The exercise ::
Write the material out again, line by line, exactly as it is.

┌────────

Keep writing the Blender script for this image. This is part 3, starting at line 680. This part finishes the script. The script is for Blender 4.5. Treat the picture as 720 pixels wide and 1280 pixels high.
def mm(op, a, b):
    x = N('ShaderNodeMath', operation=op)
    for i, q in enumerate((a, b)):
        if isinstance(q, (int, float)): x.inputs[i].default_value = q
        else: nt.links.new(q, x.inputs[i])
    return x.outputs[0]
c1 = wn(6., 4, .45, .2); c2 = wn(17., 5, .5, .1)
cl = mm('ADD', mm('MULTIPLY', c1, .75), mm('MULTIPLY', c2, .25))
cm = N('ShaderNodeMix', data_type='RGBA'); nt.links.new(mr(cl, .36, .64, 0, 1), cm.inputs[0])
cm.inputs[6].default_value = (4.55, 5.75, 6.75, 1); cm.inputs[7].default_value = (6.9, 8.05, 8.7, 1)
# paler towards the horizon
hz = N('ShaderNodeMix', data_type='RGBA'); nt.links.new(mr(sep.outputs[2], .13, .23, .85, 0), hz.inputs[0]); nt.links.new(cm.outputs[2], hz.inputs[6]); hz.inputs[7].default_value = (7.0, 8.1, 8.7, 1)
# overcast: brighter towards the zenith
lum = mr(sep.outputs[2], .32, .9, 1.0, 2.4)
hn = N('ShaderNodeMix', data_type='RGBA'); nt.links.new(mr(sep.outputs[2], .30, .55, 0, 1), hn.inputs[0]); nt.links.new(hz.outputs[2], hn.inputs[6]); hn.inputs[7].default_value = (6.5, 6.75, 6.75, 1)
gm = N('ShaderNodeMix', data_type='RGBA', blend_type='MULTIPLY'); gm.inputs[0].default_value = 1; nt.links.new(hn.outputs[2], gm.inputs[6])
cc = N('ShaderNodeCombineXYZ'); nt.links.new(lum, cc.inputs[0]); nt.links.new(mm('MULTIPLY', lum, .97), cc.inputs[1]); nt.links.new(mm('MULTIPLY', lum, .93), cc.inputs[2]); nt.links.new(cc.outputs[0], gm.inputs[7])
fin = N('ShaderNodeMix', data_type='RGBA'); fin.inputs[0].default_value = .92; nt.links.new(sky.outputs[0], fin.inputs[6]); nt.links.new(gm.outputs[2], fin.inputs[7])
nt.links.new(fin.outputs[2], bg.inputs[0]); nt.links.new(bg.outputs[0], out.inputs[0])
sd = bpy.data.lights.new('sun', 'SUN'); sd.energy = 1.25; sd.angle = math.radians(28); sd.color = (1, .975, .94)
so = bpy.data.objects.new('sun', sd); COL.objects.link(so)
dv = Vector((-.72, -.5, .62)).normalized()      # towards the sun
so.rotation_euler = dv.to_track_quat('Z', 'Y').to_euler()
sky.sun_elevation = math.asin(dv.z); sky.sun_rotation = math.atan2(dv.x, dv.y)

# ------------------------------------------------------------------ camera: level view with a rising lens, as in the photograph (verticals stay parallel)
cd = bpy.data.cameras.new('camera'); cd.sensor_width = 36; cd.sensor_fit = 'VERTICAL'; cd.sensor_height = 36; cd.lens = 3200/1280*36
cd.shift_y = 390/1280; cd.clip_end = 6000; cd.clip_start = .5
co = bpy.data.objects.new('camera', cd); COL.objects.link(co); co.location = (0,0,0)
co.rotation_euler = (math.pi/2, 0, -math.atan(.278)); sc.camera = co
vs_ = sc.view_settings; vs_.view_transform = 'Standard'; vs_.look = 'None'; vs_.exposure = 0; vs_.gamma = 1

└────────

Solved exercise ::
Keep writing the Blender script for this image. This is part 3, starting at line 680. This part finishes the script. The script is for Blender 4.5. Treat the picture as 720 pixels wide and 1280 pixels high.
def mm(op, a, b):
    x = N('ShaderNodeMath', operation=op)
    for i, q in enumerate((a, b)):
        if isinstance(q, (int, float)): x.inputs[i].default_value = q
        else: nt.links.new(q, x.inputs[i])
    return x.outputs[0]
c1 = wn(6., 4, .45, .2); c2 = wn(17., 5, .5, .1)
cl = mm('ADD', mm('MULTIPLY', c1, .75), mm('MULTIPLY', c2, .25))
cm = N('ShaderNodeMix', data_type='RGBA'); nt.links.new(mr(cl, .36, .64, 0, 1), cm.inputs[0])
cm.inputs[6].default_value = (4.55, 5.75, 6.75, 1); cm.inputs[7].default_value = (6.9, 8.05, 8.7, 1)
# paler towards the horizon
hz = N('ShaderNodeMix', data_type='RGBA'); nt.links.new(mr(sep.outputs[2], .13, .23, .85, 0), hz.inputs[0]); nt.links.new(cm.outputs[2], hz.inputs[6]); hz.inputs[7].default_value = (7.0, 8.1, 8.7, 1)
# overcast: brighter towards the zenith
lum = mr(sep.outputs[2], .32, .9, 1.0, 2.4)
hn = N('ShaderNodeMix', data_type='RGBA'); nt.links.new(mr(sep.outputs[2], .30, .55, 0, 1), hn.inputs[0]); nt.links.new(hz.outputs[2], hn.inputs[6]); hn.inputs[7].default_value = (6.5, 6.75, 6.75, 1)
gm = N('ShaderNodeMix', data_type='RGBA', blend_type='MULTIPLY'); gm.inputs[0].default_value = 1; nt.links.new(hn.outputs[2], gm.inputs[6])
cc = N('ShaderNodeCombineXYZ'); nt.links.new(lum, cc.inputs[0]); nt.links.new(mm('MULTIPLY', lum, .97), cc.inputs[1]); nt.links.new(mm('MULTIPLY', lum, .93), cc.inputs[2]); nt.links.new(cc.outputs[0], gm.inputs[7])
fin = N('ShaderNodeMix', data_type='RGBA'); fin.inputs[0].default_value = .92; nt.links.new(sky.outputs[0], fin.inputs[6]); nt.links.new(gm.outputs[2], fin.inputs[7])
nt.links.new(fin.outputs[2], bg.inputs[0]); nt.links.new(bg.outputs[0], out.inputs[0])
sd = bpy.data.lights.new('sun', 'SUN'); sd.energy = 1.25; sd.angle = math.radians(28); sd.color = (1, .975, .94)
so = bpy.data.objects.new('sun', sd); COL.objects.link(so)
dv = Vector((-.72, -.5, .62)).normalized()      # towards the sun
so.rotation_euler = dv.to_track_quat('Z', 'Y').to_euler()
sky.sun_elevation = math.asin(dv.z); sky.sun_rotation = math.atan2(dv.x, dv.y)

# ------------------------------------------------------------------ camera: level view with a rising lens, as in the photograph (verticals stay parallel)
cd = bpy.data.cameras.new('camera'); cd.sensor_width = 36; cd.sensor_fit = 'VERTICAL'; cd.sensor_height = 36; cd.lens = 3200/1280*36
cd.shift_y = 390/1280; cd.clip_end = 6000; cd.clip_start = .5
co = bpy.data.objects.new('camera', cd); COL.objects.link(co); co.location = (0,0,0)
co.rotation_euler = (math.pi/2, 0, -math.atan(.278)); sc.camera = co
vs_ = sc.view_settings; vs_.view_transform = 'Standard'; vs_.look = 'None'; vs_.exposure = 0; vs_.gamma = 1